J’ai voulu montrer un romantisme de l’amitié. Deux êtres se trouvent mais ne se désirent pas nécessairement. Il est rare d’assister à la formation d’une paire, d’un duo. Ils deviennent de vrais partenaires entre la vie et la mort et trouvent ainsi un moyen de réconcilier leurs contradictions. J’aime les personnages remplis de paradoxes. Les parts de nous-mêmes qui semblent à première vue inconciliables doivent s’équilibrer puisqu’on ne peut pas nier sa nature. 

On pense au premier film de Julia Ducournau, Grave (2016), à la dimension tragi-comique. Allez-vous, comme elle, continuer à explorer le genre horrifique ou avez-vous d’autres projets ?

J’aime le mélange des genres et je vais là où les histoires m’appellent même si certaines thématiques m’obsèdent. Je viens de terminer l’écriture d’un long-métrage qui est une adaptation d’une pièce de théâtre écrite par Rébecca Déraspe intitulée Ceux qui se sont évaporés. Elle porte sur le phénomène de disparition volontaire, les gens qui organisent leur propre disparition et qui s’évaporent sans laisser de traces et notamment sur les effets de cette décision pour leur entourage. On suivra le parcours d’une jeune femme dont la mère a disparu lorsqu’elle avait sept ans. Elle tente de reconstruire la vie de sa mère à partir des souvenirs de ceux qui la connaissaient afin de comprendre son choix.

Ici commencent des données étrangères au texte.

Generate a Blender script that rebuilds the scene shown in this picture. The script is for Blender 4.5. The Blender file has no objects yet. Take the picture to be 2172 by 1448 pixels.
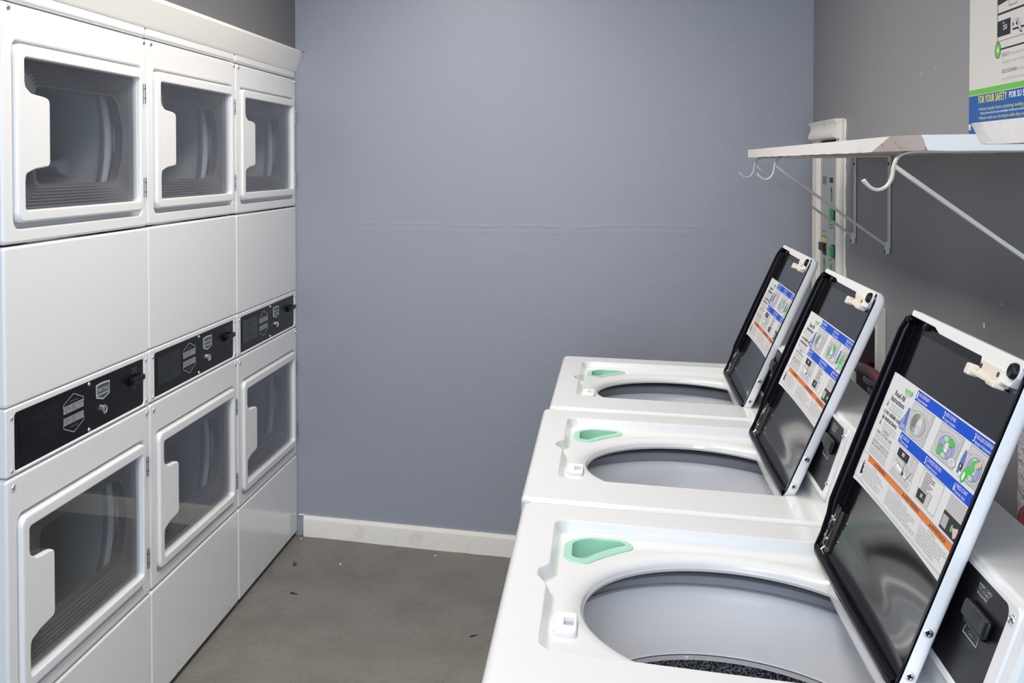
import bpy, bmesh, math, random
from mathutils import Vector, Matrix
from mathutils.geometry import tessellate_polygon
random.seed(7)
S = bpy.context.scene
COL = S.collection
R_ = math.radians

# ------------------------------------------------------------------ camera, world, lights, exposure
F_PX, XP, YP = 2175.0, 614.8, 398.4            # focal length and principal point in pixels of the 2172 x 1448 frame
YAW, PITCH, ROLL, EYE = 16.99, 1.2648, -0.3175, 1.4626
def cam_axes():
    y, p, r = R_(YAW), R_(PITCH), R_(ROLL)
    fw = Vector((-math.sin(y)*math.cos(p), math.cos(y)*math.cos(p), -math.sin(p)))
    rt = Vector((math.cos(y), math.sin(y), 0)); up = rt.cross(fw)
    rt2 = rt*math.cos(r) + up*math.sin(r)
    return rt2, rt2.cross(fw), fw
cd = bpy.data.cameras.new('camera'); cam = bpy.data.objects.new('camera', cd); COL.objects.link(cam)
rt, up, fw = cam_axes()
m = Matrix((rt, up, -fw)).transposed().to_4x4(); m.translation = (0, 0, EYE); cam.matrix_world = m
cd.sensor_fit = 'HORIZONTAL'; cd.sensor_width = 36; cd.lens = F_PX/2172*36
cd.shift_x = (1086-XP)/2172; cd.shift_y = -(724-YP)/2172; cd.clip_start = 0.02
S.camera = cam

w = bpy.data.worlds.new('world'); S.world = w; w.use_nodes = True
bg = w.node_tree.nodes['Background']; bg.inputs[0].default_value = (0.62, 0.74, 1.0, 1); bg.inputs[1].default_value = 1.2

def area_light(name, loc, target, sx, sy, power, color, spread=180):
    l = bpy.data.lights.new(name, 'AREA'); l.shape = 'RECTANGLE'; l.size = sx; l.size_y = sy
    l.energy = power; l.color = color; l.spread = R_(spread)
    o = bpy.data.objects.new(name, l); COL.objects.link(o); o.location = loc
    o.rotation_euler = (Vector(target)-Vector(loc)).to_track_quat('-Z', 'Y').to_euler()
    return o
area_light('doorway_daylight', (-0.15, -1.30, 1.58), (-0.15, 3.0, 1.25), 1.6, 1.75, 52, (0.74, 0.86, 1.0))
area_light('ceiling_lamp_light', (-0.48, 2.42, 2.495), (-0.48, 2.42, 0), 0.30, 1.9, 21.5, (1.0, 0.945, 0.87), 150)

area_light('near_fill_light', (-0.15, 0.45, 2.495), (-0.15, 0.45, 0), 0.30, 1.1, 8, (1.0, 0.98, 0.95), 150)  # added fill out of view, brightens the rings inside the washers
S.view_settings.view_transform = 'Standard'
S.view_settings.look = 'None'
S.view_settings.gamma = 1
S.view_settings.use_curve_mapping = False
S.view_settings.exposure = 0.0
S.cycles.use_denoising = True
S.cycles.max_bounces = 10; S.cycles.diffuse_bounces = 5; S.cycles.glossy_bounces = 5; S.cycles.transparent_max_bounces = 12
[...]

Je vais là où les histoires m’appellent. Fondamentalement, je crois qu’on se cherche toujours soi-même dans les œuvres. Je suis enfant unique et j’ai toujours éprouvé un sentiment de solitude bien que j’étais très entourée en grandissant. Je cherche l’autre. Quand le public est touché par mon film et s’y reconnaît, je me sens tout à coup moins seule. Je réalise alors que nous pouvons être seuls ensemble parce qu’on crée des œuvres pour se rassembler.